#### [Brief]
Retype the material that follows, keeping every word as it is.

#### [Dataset extract]
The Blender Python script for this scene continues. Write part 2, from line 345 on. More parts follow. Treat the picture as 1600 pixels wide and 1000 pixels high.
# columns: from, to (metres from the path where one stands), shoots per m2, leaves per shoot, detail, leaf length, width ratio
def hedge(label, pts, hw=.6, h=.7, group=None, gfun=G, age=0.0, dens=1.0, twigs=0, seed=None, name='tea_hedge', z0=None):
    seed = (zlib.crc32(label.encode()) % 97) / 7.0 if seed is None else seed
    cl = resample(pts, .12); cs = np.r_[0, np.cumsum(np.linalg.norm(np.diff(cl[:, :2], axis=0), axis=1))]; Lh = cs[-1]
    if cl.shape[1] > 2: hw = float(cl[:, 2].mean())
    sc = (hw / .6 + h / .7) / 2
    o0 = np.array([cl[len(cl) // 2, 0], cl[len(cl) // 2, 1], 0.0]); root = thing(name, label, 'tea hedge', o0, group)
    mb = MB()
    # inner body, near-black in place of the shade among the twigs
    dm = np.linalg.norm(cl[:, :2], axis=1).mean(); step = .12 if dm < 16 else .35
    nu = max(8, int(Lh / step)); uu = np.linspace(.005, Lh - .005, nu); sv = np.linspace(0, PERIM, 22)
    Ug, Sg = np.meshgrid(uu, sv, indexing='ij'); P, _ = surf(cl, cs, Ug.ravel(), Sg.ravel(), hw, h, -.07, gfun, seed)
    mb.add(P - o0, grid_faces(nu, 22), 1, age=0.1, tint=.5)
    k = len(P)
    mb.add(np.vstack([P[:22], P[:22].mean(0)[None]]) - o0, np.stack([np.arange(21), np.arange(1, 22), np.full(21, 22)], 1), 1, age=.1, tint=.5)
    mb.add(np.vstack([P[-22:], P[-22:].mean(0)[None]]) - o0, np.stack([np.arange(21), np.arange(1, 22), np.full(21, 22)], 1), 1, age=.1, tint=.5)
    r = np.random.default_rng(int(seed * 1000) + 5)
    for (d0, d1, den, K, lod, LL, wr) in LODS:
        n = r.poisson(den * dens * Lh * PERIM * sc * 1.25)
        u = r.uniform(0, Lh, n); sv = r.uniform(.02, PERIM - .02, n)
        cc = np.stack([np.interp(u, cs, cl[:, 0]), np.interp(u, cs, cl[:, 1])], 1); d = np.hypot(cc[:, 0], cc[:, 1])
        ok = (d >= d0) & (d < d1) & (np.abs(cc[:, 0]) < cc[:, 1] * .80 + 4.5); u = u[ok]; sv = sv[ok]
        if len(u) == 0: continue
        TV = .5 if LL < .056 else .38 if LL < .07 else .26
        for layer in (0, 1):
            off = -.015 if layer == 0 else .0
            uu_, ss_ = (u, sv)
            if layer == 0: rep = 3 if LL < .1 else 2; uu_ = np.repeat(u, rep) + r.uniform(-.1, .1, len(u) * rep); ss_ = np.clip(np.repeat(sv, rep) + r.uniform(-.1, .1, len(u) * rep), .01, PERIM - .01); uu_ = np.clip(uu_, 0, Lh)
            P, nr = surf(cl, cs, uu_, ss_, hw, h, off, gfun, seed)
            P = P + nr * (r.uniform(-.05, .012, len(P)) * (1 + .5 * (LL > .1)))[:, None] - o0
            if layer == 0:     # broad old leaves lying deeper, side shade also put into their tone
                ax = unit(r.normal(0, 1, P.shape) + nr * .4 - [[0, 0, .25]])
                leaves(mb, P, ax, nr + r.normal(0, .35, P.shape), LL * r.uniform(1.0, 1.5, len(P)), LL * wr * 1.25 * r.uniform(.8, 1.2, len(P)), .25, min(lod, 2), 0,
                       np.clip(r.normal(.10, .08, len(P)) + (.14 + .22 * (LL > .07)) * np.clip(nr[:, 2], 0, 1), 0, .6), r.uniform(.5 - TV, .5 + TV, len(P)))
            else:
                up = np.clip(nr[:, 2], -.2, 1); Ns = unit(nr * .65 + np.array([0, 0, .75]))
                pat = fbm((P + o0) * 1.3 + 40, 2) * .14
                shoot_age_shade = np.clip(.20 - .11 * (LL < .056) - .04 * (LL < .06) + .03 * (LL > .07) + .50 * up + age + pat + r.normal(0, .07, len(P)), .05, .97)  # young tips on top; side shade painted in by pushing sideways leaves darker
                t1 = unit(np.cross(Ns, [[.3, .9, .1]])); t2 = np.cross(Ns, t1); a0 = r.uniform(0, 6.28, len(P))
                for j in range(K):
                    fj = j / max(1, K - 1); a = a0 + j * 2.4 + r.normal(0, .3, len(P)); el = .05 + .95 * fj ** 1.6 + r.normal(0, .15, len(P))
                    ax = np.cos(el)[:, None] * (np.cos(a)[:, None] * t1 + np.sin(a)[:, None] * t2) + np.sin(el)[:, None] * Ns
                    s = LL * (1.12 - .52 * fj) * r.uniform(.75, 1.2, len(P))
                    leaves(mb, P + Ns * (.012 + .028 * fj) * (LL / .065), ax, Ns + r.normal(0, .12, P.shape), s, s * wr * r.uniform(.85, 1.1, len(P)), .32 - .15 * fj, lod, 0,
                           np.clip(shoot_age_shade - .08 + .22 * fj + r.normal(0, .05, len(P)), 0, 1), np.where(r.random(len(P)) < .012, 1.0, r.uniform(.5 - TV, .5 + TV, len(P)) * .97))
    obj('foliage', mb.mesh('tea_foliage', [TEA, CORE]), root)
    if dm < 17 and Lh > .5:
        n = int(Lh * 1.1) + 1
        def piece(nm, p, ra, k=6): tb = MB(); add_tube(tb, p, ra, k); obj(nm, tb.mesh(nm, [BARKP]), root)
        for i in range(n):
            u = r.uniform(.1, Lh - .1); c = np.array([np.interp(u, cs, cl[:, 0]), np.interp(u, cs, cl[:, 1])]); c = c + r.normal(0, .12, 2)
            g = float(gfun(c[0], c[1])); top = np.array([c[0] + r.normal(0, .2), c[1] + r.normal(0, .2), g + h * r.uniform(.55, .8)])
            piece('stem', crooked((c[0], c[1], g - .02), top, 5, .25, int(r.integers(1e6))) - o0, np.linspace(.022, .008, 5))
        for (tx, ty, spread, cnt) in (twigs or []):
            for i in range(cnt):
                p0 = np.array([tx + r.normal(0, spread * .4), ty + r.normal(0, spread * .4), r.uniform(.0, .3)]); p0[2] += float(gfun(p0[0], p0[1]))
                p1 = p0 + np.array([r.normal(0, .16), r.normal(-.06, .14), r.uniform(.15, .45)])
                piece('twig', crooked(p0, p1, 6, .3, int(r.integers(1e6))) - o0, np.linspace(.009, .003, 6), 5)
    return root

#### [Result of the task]
The Blender Python script for this scene continues. Write part 2, from line 345 on. More parts follow. Treat the picture as 1600 pixels wide and 1000 pixels high.
# columns: from, to (metres from the path where one stands), shoots per m2, leaves per shoot, detail, leaf length, width ratio
def hedge(label, pts, hw=.6, h=.7, group=None, gfun=G, age=0.0, dens=1.0, twigs=0, seed=None, name='tea_hedge', z0=None):
    seed = (zlib.crc32(label.encode()) % 97) / 7.0 if seed is None else seed
    cl = resample(pts, .12); cs = np.r_[0, np.cumsum(np.linalg.norm(np.diff(cl[:, :2], axis=0), axis=1))]; Lh = cs[-1]
    if cl.shape[1] > 2: hw = float(cl[:, 2].mean())
    sc = (hw / .6 + h / .7) / 2
    o0 = np.array([cl[len(cl) // 2, 0], cl[len(cl) // 2, 1], 0.0]); root = thing(name, label, 'tea hedge', o0, group)
    mb = MB()
    # inner body, near-black in place of the shade among the twigs
    dm = np.linalg.norm(cl[:, :2], axis=1).mean(); step = .12 if dm < 16 else .35
    nu = max(8, int(Lh / step)); uu = np.linspace(.005, Lh - .005, nu); sv = np.linspace(0, PERIM, 22)
    Ug, Sg = np.meshgrid(uu, sv, indexing='ij'); P, _ = surf(cl, cs, Ug.ravel(), Sg.ravel(), hw, h, -.07, gfun, seed)
    mb.add(P - o0, grid_faces(nu, 22), 1, age=0.1, tint=.5)
    k = len(P)
    mb.add(np.vstack([P[:22], P[:22].mean(0)[None]]) - o0, np.stack([np.arange(21), np.arange(1, 22), np.full(21, 22)], 1), 1, age=.1, tint=.5)
    mb.add(np.vstack([P[-22:], P[-22:].mean(0)[None]]) - o0, np.stack([np.arange(21), np.arange(1, 22), np.full(21, 22)], 1), 1, age=.1, tint=.5)
    r = np.random.default_rng(int(seed * 1000) + 5)
    for (d0, d1, den, K, lod, LL, wr) in LODS:
        n = r.poisson(den * dens * Lh * PERIM * sc * 1.25)
        u = r.uniform(0, Lh, n); sv = r.uniform(.02, PERIM - .02, n)
        cc = np.stack([np.interp(u, cs, cl[:, 0]), np.interp(u, cs, cl[:, 1])], 1); d = np.hypot(cc[:, 0], cc[:, 1])
        ok = (d >= d0) & (d < d1) & (np.abs(cc[:, 0]) < cc[:, 1] * .80 + 4.5); u = u[ok]; sv = sv[ok]
        if len(u) == 0: continue
        TV = .5 if LL < .056 else .38 if LL < .07 else .26
        for layer in (0, 1):
            off = -.015 if layer == 0 else .0
            uu_, ss_ = (u, sv)
            if layer == 0: rep = 3 if LL < .1 else 2; uu_ = np.repeat(u, rep) + r.uniform(-.1, .1, len(u) * rep); ss_ = np.clip(np.repeat(sv, rep) + r.uniform(-.1, .1, len(u) * rep), .01, PERIM - .01); uu_ = np.clip(uu_, 0, Lh)
            P, nr = surf(cl, cs, uu_, ss_, hw, h, off, gfun, seed)
            P = P + nr * (r.uniform(-.05, .012, len(P)) * (1 + .5 * (LL > .1)))[:, None] - o0
            if layer == 0:     # broad old leaves lying deeper, side shade also put into their tone
                ax = unit(r.normal(0, 1, P.shape) + nr * .4 - [[0, 0, .25]])
                leaves(mb, P, ax, nr + r.normal(0, .35, P.shape), LL * r.uniform(1.0, 1.5, len(P)), LL * wr * 1.25 * r.uniform(.8, 1.2, len(P)), .25, min(lod, 2), 0,
                       np.clip(r.normal(.10, .08, len(P)) + (.14 + .22 * (LL > .07)) * np.clip(nr[:, 2], 0, 1), 0, .6), r.uniform(.5 - TV, .5 + TV, len(P)))
            else:
                up = np.clip(nr[:, 2], -.2, 1); Ns = unit(nr * .65 + np.array([0, 0, .75]))
                pat = fbm((P + o0) * 1.3 + 40, 2) * .14
                shoot_age_shade = np.clip(.20 - .11 * (LL < .056) - .04 * (LL < .06) + .03 * (LL > .07) + .50 * up + age + pat + r.normal(0, .07, len(P)), .05, .97)  # young tips on top; side shade painted in by pushing sideways leaves darker
                t1 = unit(np.cross(Ns, [[.3, .9, .1]])); t2 = np.cross(Ns, t1); a0 = r.uniform(0, 6.28, len(P))
                for j in range(K):
                    fj = j / max(1, K - 1); a = a0 + j * 2.4 + r.normal(0, .3, len(P)); el = .05 + .95 * fj ** 1.6 + r.normal(0, .15, len(P))
                    ax = np.cos(el)[:, None] * (np.cos(a)[:, None] * t1 + np.sin(a)[:, None] * t2) + np.sin(el)[:, None] * Ns
                    s = LL * (1.12 - .52 * fj) * r.uniform(.75, 1.2, len(P))
                    leaves(mb, P + Ns * (.012 + .028 * fj) * (LL / .065), ax, Ns + r.normal(0, .12, P.shape), s, s * wr * r.uniform(.85, 1.1, len(P)), .32 - .15 * fj, lod, 0,
                           np.clip(shoot_age_shade - .08 + .22 * fj + r.normal(0, .05, len(P)), 0, 1), np.where(r.random(len(P)) < .012, 1.0, r.uniform(.5 - TV, .5 + TV, len(P)) * .97))
    obj('foliage', mb.mesh('tea_foliage', [TEA, CORE]), root)
    if dm < 17 and Lh > .5:
        n = int(Lh * 1.1) + 1
        def piece(nm, p, ra, k=6): tb = MB(); add_tube(tb, p, ra, k); obj(nm, tb.mesh(nm, [BARKP]), root)
        for i in range(n):
            u = r.uniform(.1, Lh - .1); c = np.array([np.interp(u, cs, cl[:, 0]), np.interp(u, cs, cl[:, 1])]); c = c + r.normal(0, .12, 2)
            g = float(gfun(c[0], c[1])); top = np.array([c[0] + r.normal(0, .2), c[1] + r.normal(0, .2), g + h * r.uniform(.55, .8)])
            piece('stem', crooked((c[0], c[1], g - .02), top, 5, .25, int(r.integers(1e6))) - o0, np.linspace(.022, .008, 5))
        for (tx, ty, spread, cnt) in (twigs or []):
            for i in range(cnt):
                p0 = np.array([tx + r.normal(0, spread * .4), ty + r.normal(0, spread * .4), r.uniform(.0, .3)]); p0[2] += float(gfun(p0[0], p0[1]))
                p1 = p0 + np.array([r.normal(0, .16), r.normal(-.06, .14), r.uniform(.15, .45)])
                piece('twig', crooked(p0, p1, 6, .3, int(r.integers(1e6))) - o0, np.linspace(.009, .003, 6), 5)
    return root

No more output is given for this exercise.